■ Set exercise
Only the number is needed: how many lines contain the word "objects"?

-------------------------

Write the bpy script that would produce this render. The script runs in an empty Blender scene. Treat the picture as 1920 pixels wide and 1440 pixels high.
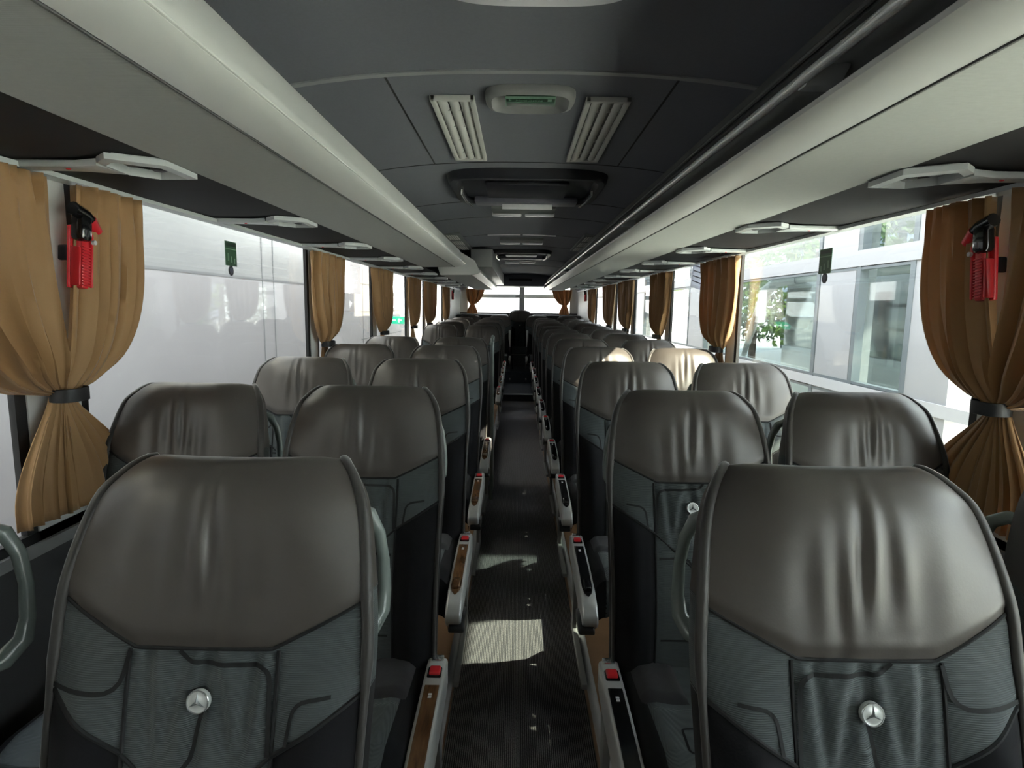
import bpy, bmesh, math, random
from mathutils import Vector, Matrix
random.seed(7)
PI = math.pi
sin, cos = math.sin, math.cos
scene = bpy.context.scene
COL = scene.collection
CX = 0.03            # lateral centre line of the coach
HW = 1.22            # half width inside
XL, XR = CX - HW, CX + HW

# ------------------------------------------------------------------ materials
MATS = {}
def mat(name, col, rough=0.6, metal=0.0, spec=0.5, sheen=0.0, bump=None, noise=None, coat=0.0, emit=0.0):
    """bump: (kind, scale, strength[, distance]); noise: (scale, amount) colour variation."""
    m = bpy.data.materials.new(name); m.use_nodes = True
    nt = m.node_tree; b = nt.nodes['Principled BSDF']
    b.inputs['Base Color'].default_value = (*col, 1)
    b.inputs['Roughness'].default_value = rough
    b.inputs['Metallic'].default_value = metal
    b.inputs['Specular IOR Level'].default_value = spec
    if sheen:
        b.inputs['Sheen Weight'].default_value = sheen
        b.inputs['Sheen Roughness'].default_value = 0.4
    if coat:
        b.inputs['Coat Weight'].default_value = coat
        b.inputs['Coat Roughness'].default_value = 0.08
    if emit:
        b.inputs['Emission Color'].default_value = (*col, 1)
        b.inputs['Emission Strength'].default_value = emit
    tc = None
    if bump or noise:
        tc = nt.nodes.new('ShaderNodeTexCoord')
    if noise:
        n = nt.nodes.new('ShaderNodeTexNoise'); n.inputs['Scale'].default_value = noise[0]
        n.inputs['Detail'].default_value = 4
        nt.links.new(tc.outputs['Object'], n.inputs['Vector'])
        mx = nt.nodes.new('ShaderNodeMix'); mx.data_type = 'RGBA'
        a = noise[1]
        mx.inputs['A'].default_value = (*[c * (1 - a) for c in col], 1)
        mx.inputs['B'].default_value = (*[min(1, c * (1 + a)) for c in col], 1)
        nt.links.new(n.outputs['Fac'], mx.inputs['Factor'])
        nt.links.new(mx.outputs['Result'], b.inputs['Base Color'])
    if bump:
        kind, sc, st = bump[:3]
        if kind == 'noise':
            t = nt.nodes.new('ShaderNodeTexNoise'); t.inputs['Scale'].default_value = sc
            t.inputs['Detail'].default_value = 3
            out = t.outputs['Fac']
        elif kind == 'voronoi':
            t = nt.nodes.new('ShaderNodeTexVoronoi'); t.inputs['Scale'].default_value = sc
            out = t.outputs['Distance']
        else:
            t = nt.nodes.new('ShaderNodeTexWave'); t.inputs['Scale'].default_value = sc
            t.bands_direction = kind.upper(); t.inputs['Distortion'].default_value = 0.3
            t.inputs['Detail'].default_value = 1
            out = t.outputs['Fac']
        nt.links.new(tc.outputs['Object'], t.inputs['Vector'])
        bp = nt.nodes.new('ShaderNodeBump'); bp.inputs['Strength'].default_value = st
        bp.inputs['Distance'].default_value = bump[3] if len(bump) > 3 else 0.002
        nt.links.new(out, bp.inputs['Height'])
        nt.links.new(bp.outputs['Normal'], b.inputs['Normal'])
    MATS[name] = m
    return m

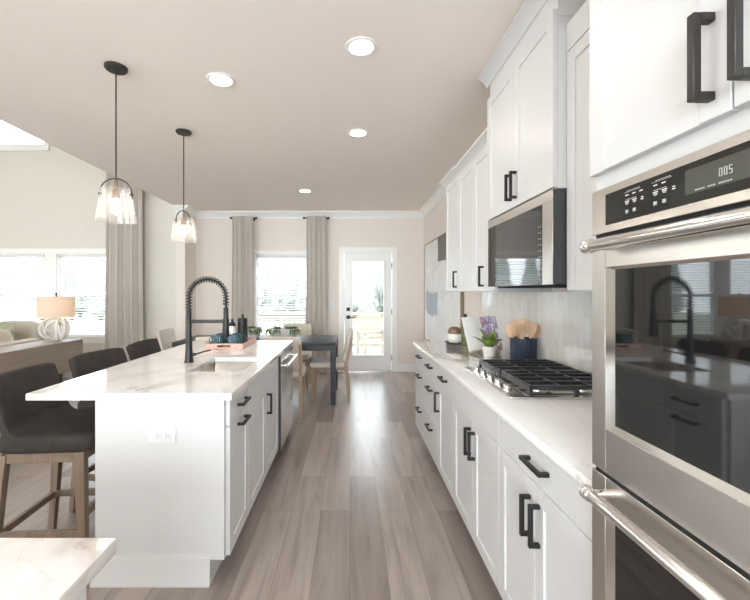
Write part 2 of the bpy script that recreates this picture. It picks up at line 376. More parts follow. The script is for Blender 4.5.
LW = [(-6.62, -5.78, 0.66, 1.98), (-5.70, -4.88, 0.66, 1.98), (-4.69, -3.80, 0.66, 1.98)]
TW = [(-6.62, -5.78, 3.72, 4.62), (-5.70, -4.88, 3.72, 4.62), (-7.7, -6.8, 3.72, 4.62)]
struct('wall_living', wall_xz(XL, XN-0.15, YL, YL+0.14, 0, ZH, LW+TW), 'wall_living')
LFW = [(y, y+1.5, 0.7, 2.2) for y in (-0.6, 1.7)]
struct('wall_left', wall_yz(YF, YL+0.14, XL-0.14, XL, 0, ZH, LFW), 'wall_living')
FW = [(-2.0, 0.95, 0.6, 2.5), (-7.1, -4.1, 0.65, 2.55)]
struct('wall_front', wall_xz(XL, XR+0.12, YF-0.14, YF, 0, ZH, FW), 'wall')
struct('ceiling', MB().box(XE, XR+0.12, YF, YB+0.14, ZC, ZC+0.3), 'ceiling')
struct('ceiling_living', MB().box(XL-0.14, XE, YF-0.14, YL+0.14, ZH, ZH+0.1), 'ceiling')
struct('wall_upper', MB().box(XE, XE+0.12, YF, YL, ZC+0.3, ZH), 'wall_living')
# crown mouldings (profile: d out from wall, z down from ceiling)
CR = [(0, 0), (0.085, 0), (0.085, -0.018), (0.066, -0.03), (0.042, -0.062), (0.02, -0.088), (0.014, -0.115), (0, -0.115)]
def crown_x(x0, x1, y, name): struct(name, MB().prism([(y-d, ZC+z) for d, z in CR], 'x', x0, x1), 'trim')
def crown_y(y0, y1, x, s, name): struct(name, MB().prism([(x+s*d, ZC+z) for d, z in CR], 'y', y0, y1), 'trim')
crown_x(XN, XR, YB, 'trim_1'); crown_y(YL-0.085, YB-0.086, XN, 1, 'trim_2'); crown_y(3.80, YB-0.086, XR, -1, 'trim_3')
crown_x(XE, XN+0.0, YL, 'trim_4')
def base_x(x0, x1, y, name): struct(name, MB().prism([(y, 0), (y, 0.135), (y-0.008, 0.135), (y-0.014, 0.12), (y-0.014, 0.0)], 'x', x0, x1), 'trim')
base_x(XN, -0.19, YB, 'baseboard_back'); base_x(0.81, XR, YB, 'baseboard_back_right')
base_x(XL, XN-0.01, YL, 'baseboard_living')
struct('baseboard_right', MB().box(XR-0.014, XR, 3.74, YB-0.015, 0, 0.135, 0.003), 'trim')
struct('baseboard_return', MB().box(XN, XN+0.014, YL-0.0, YB-0.015, 0, 0.135, 0.003), 'trim')
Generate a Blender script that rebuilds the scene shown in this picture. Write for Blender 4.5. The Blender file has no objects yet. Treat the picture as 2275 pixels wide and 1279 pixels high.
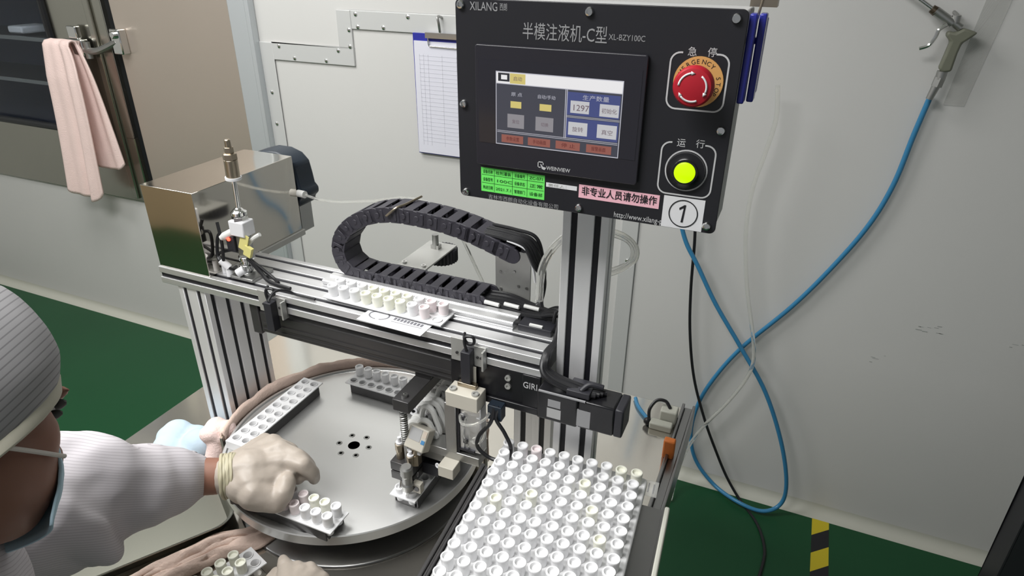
import bpy, bmesh, math, random
from mathutils import Vector, Matrix, noise

# ------------------------------------------------------------------ camera, world, lamps, exposure
S = bpy.context.scene
COL = S.collection
IMG_W, IMG_H, FPX = 2275, 1279, 1475.0
CAM = Vector((0, 0, 1.63))
YAW, PITCH, ROLL = (math.radians(a) for a in (23.24, 27.17, 0.52))
fw = Vector((-math.sin(YAW) * math.cos(PITCH), math.cos(YAW) * math.cos(PITCH), -math.sin(PITCH)))
rt = Vector((math.cos(YAW), math.sin(YAW), 0)); up = rt.cross(fw)
RT = rt * math.cos(ROLL) + up * math.sin(ROLL)
UP = -rt * math.sin(ROLL) + up * math.cos(ROLL)
cd = bpy.data.cameras.new('camera'); cam = bpy.data.objects.new('camera', cd); COL.objects.link(cam)
cd.sensor_width = 36; cd.lens = FPX / IMG_W * 36; cd.clip_start = 0.02; cd.clip_end = 50
cam.matrix_world = Matrix(((RT.x, UP.x, -fw.x, CAM.x), (RT.y, UP.y, -fw.y, CAM.y), (RT.z, UP.z, -fw.z, CAM.z), (0, 0, 0, 1)))
S.camera = cam
w = bpy.data.worlds.new('world'); S.world = w; w.use_nodes = True
w.node_tree.nodes['Background'].inputs[0].default_value = (0.93, 0.96, 1.0, 1)
w.node_tree.nodes['Background'].inputs[1].default_value = 0.255
def lamp(name, loc, aim, sx, sy, power, col=(1, 1, 1)):
    l = bpy.data.lights.new(name, 'AREA'); l.shape = 'RECTANGLE'; l.size = sx; l.size_y = sy; l.energy = power; l.color = col
    o = bpy.data.objects.new(name, l); COL.objects.link(o); o.location = loc
    o.rotation_euler = (Vector(aim) - Vector(loc)).to_track_quat('-Z', 'Y').to_euler(); return o
lamp('ceiling_lamp', (-1.62, 0.95, 2.62), (-1.62, 0.95, 0), 1.2, 0.6, 30, (1, 0.995, 0.975))
lamp('ceiling_lamp', (-3.0, 0.0, 2.62), (-3.0, 0.0, 0), 1.2, 0.6, 20, (1, 0.995, 0.98))
lamp('ceiling_lamp', (-0.95, -0.15, 2.62), (-0.95, -0.15, 0), 1.2, 0.6, 46, (1, 0.995, 0.98))
S.view_settings.view_transform = 'Standard'; S.view_settings.look = 'None'
S.view_settings.exposure = 0.0; S.view_settings.gamma = 1.0; S.view_settings.use_curve_mapping = False

def at(px, py, ax, val):
    """the point of the plane (axis ax = val) seen at pixel px, py of the 2275x1279 photograph"""
    d = RT * ((px - IMG_W / 2) / FPX) - UP * ((py - IMG_H / 2) / FPX) + fw
    return CAM + d * ((val - CAM[ax]) / d[ax])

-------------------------

■ Reply to the task
3